O Dia: Errou, então, o PSB ao lançar Eduardo e depois afirmar a candidatura de Marina Silva?

Amaral: Foi uma sequência de erros, e o menor deles foi ter lançado candidatura própria — o maior, a estratégia de fazer campanha pela direita. O debate não é ter ou não candidato. O PSB, por definição, tem campo e é o da esquerda, onde nascemos, em 1947, quando os atuais dirigentes não eram vivos. Não podemos, agora, ter candidatura negando isso. Minha crítica foi a estratégia do antidilmismo via direita. Há contra o governo uma série de críticas, mas à esquerda.
Ir para a direita fez com que Eduardo empolgasse os financiadores.
E empolgou setores ponderados do partido e os levou a assimilar a direita. É trágico.
Não são eles que têm força hoje no partido?
São burocraticamente dominantes. Vejo isso com dor.Me consola é que o Jamil (Haddad, presidente de honra do PSB) e o (Miguel) Arraes (avô de Eduardo Campos e um dos fundadores do partido) não estão mais vivos para ver o que está acontecendo, porque não se identificariam com o que aí está.. Mas acredito que esta fase seja passageira.

O Dia: Ainda por mágoa do processo eleitoral?

Amaral: O processo eleitoral feriu, mas estou convencido de que a adesão de setores do PSB à direita não se fez de forma ideológica, mas por puro oportunismo, porque pensavam que Aécio ganharia. O oportunista joga pela direita e pela esquerda. E há também uma política dentro do PSB de crescimento pelo crescimento.
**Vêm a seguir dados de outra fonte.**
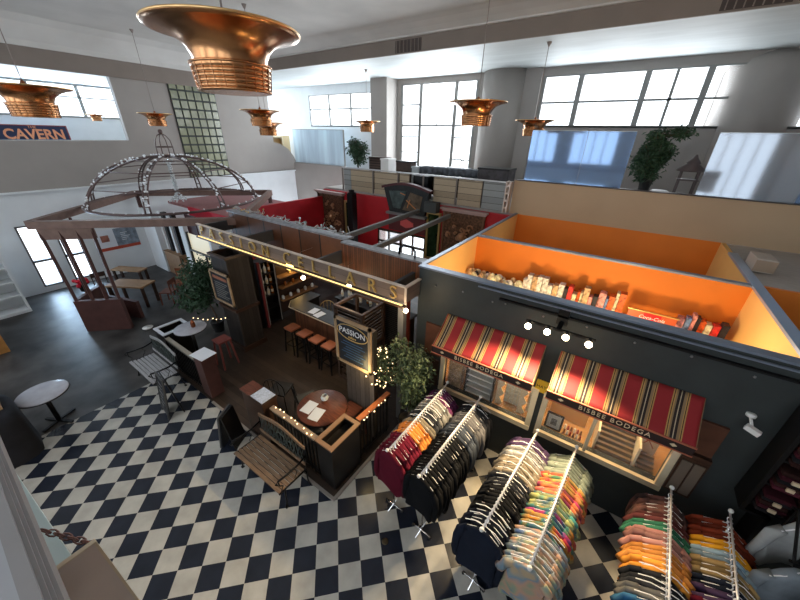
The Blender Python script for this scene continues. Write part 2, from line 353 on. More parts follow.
# left side: white lower wall with glazed doors, grey parapet, pier, glass blocks
D1 = (1.50, 2.05, .2, 2.35); D2 = (2.35, 2.98, .2, 2.3)
lw = MB().box(XW - .15, XW, -3.5, D1[0], 0, 3.4).box(XW - .15, XW, D1[1], D2[0], 0, 3.4).box(XW - .15, XW, D2[1], 14, 0, 3.4)
for a in (D1, D2): lw.box(XW - .15, XW, a[0], a[1], 0, a[2]).box(XW - .15, XW, a[0], a[1], a[3], 3.4)
struct('wall_left', lw, WHITE)
for i, a in enumerate((D1, D2)):
    o = struct('door_%d' % (i + 2), MB().box(XW - .1, XW + .02, a[0], a[0] + .05, a[2], a[3]).box(XW - .1, XW + .02, a[1] - .05, a[1], a[2], a[3]).box(XW - .1, XW + .02, a[0], a[1], 1.08, 1.16).box(XW - .1, XW + .02, a[0], a[1], a[2], a[2] + .05).box(XW - .1, XW + .02, a[0], a[1], a[3] - .05, a[3]), mat('dark_door_bar', (.10, .09, .09), .5))
    MB().box(XW - .06, XW - .05, a[0], a[1], a[2], a[3]).build('pane', GLASS, o)
gab = [(11.85, 7.5), (11.87, 4.85), (12.3, 4.75), (12.75, 4.5), (13.05, 4.15), (13.25, 3.75), (13.35, 3.4), (5.45, 3.4), (5.45, 7.15)]
struct('wall_left_upper', MB().prism(gab, 'x', XW - .2, XW + .05).box(XW - .2, XW + .05, -3.5, 5.45, 3.4, 4.92), GREY)
struct('trim_7', MB().box(XW - .22, XW + .12, -3.5, 13.4, 3.36, 3.42), WHITE)
struct('floor_mezzanine_left', MB().box(-20.5, XW - .2, -3.5, 14, 3.3, 3.4), GREY)
LW = (1.2, 6.85, 5.72, 6.92)
struct('wall_left_far', MB().box(-20.65, -20.5, -3.5, LW[0], 3.3, 7.2).box(-20.65, -20.5, LW[1], 9.6, 3.3, 7.5).box(-20.65, -20.5, 13, 14, 3.3, 7.5).box(-20.65, -20.5, 9.6, 13, 3.3, 4.3).box(-20.65, -20.5, 9.6, 13, 7.1, 7.5).box(-20.65, -20.5, LW[0], LW[1], 3.3, LW[2]).box(-20.65, -20.5, LW[0], LW[1], LW[3], 7.2), WHITE)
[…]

Há pessoas que dizem que o fundamental é crescer e, só aí, discutir o partido.

O Dia: Quem?

Amaral: Vem muito de São Paulo, onde está impregnada a política do PSDB… Mas não queria citar os estados.

O Dia: Vão ficar independentes do governo Dilma?

Não existe isso. É um desrespeito à política e à lógica. Ou você apoia o governo ou não apoia o governo.

O Dia: Deveria voltar a ser governista, então?

Amaral: O PSB tinha de se definir. Ter coragem de se decidir. Aliás, o PSB não. Esta direção que quer fazer oposição, sem ser chamada de oposição e separada do DEM; ser governo, sem ser chamado de governista e se desvincular do PT.
A direção diz que era próxima a Eduardo e que dá continuidade à gestão.
Todo mundo era próximo de Eduardo Campos.
Mas claramente o PSB do Rio tem discordância sobre os rumos que o partido deveria tomar.
Quem define a linha do partido é o programa. E, pelo programa, atuamos na esquerda, que quer o avanço da emergência das massas, a manutenção das conquistas sociais e o reforço da soberania nacional. Temos de estar ao lado dos que defendem isso. E não de quem defende independência do Banco Central.
Então o partido tem ignorado o programa.
Se o partido estivesse se posicionando como estou dizendo, eu não teria renunciado à sua presidência. Renunciei, não por um ato pessoal, foi parar abrir discussão.

O Dia: E houve a discussão?

Amaral: Muito pouco. Há um texto muito antigo, que vou reescrever, que é sobre que partido queremos. Precisamos redefinir isso. Definimos que queríamos um partido para combater a social democracia. Este era o fundamento do congresso de 1986. No PSB não cabe a oligarquia Bornhausen (cujo patriarca pertenceu à UDN e ao DEM, em Santa Catarina).

O Dia: Não só coube como o PSB deu legenda.

Amaral: Alguma coisa está errada. Não sei nem o que é pior. Há algo errado quando o PSB entrega sua direção em Goiás ao herdeiro da Friboi (o empresário José Batista Júnior). Há algo errado quando entregam a direção do PSB do Paraná ao governador Beto Richa (do PSBD e recebeu, nas eleições, apoio do partido). Há algo errado quando se alia ao maior adversário de Miguel Arraes, em Pernambuco, o Jarbas Vasconcelos. Está errado! Estamos vivendo a tragédia da política, que deixou de ser a fonte do progresso e do bem-estar.

O Dia: É uma crise do PSB?

Amaral: A crise é geral da esquerda. Primeiro porque deixou de formular e, depois, por inorganicidade. Os partidos não estudam mais, não formulam mais e, como estão na máquina estatal, deixaram de lado a organização. Qual último documento sério, de análise de conjuntura, que você leu do PSB ou da esquerda sobre o Brasil, a América Latina? Não há mais. Não há como a população entender nada, pelo viés da esquerda, porque não há mais produção da esquerda.

O Dia: O senhor sabia que o avião usado por Eduardo tinha problemas legais?

Amaral: Não. Fui pego de surpresa.Eu não sabia de nada. As duas únicas pessoas que tinham alguma informação eram o Carlos Siqueira (coordenador de campanha e atual presidente do PSB) e seu assessor, que coordenava a agenda. A prestação de contas foi feita depois que eu saí. Não sei como andam as investigações.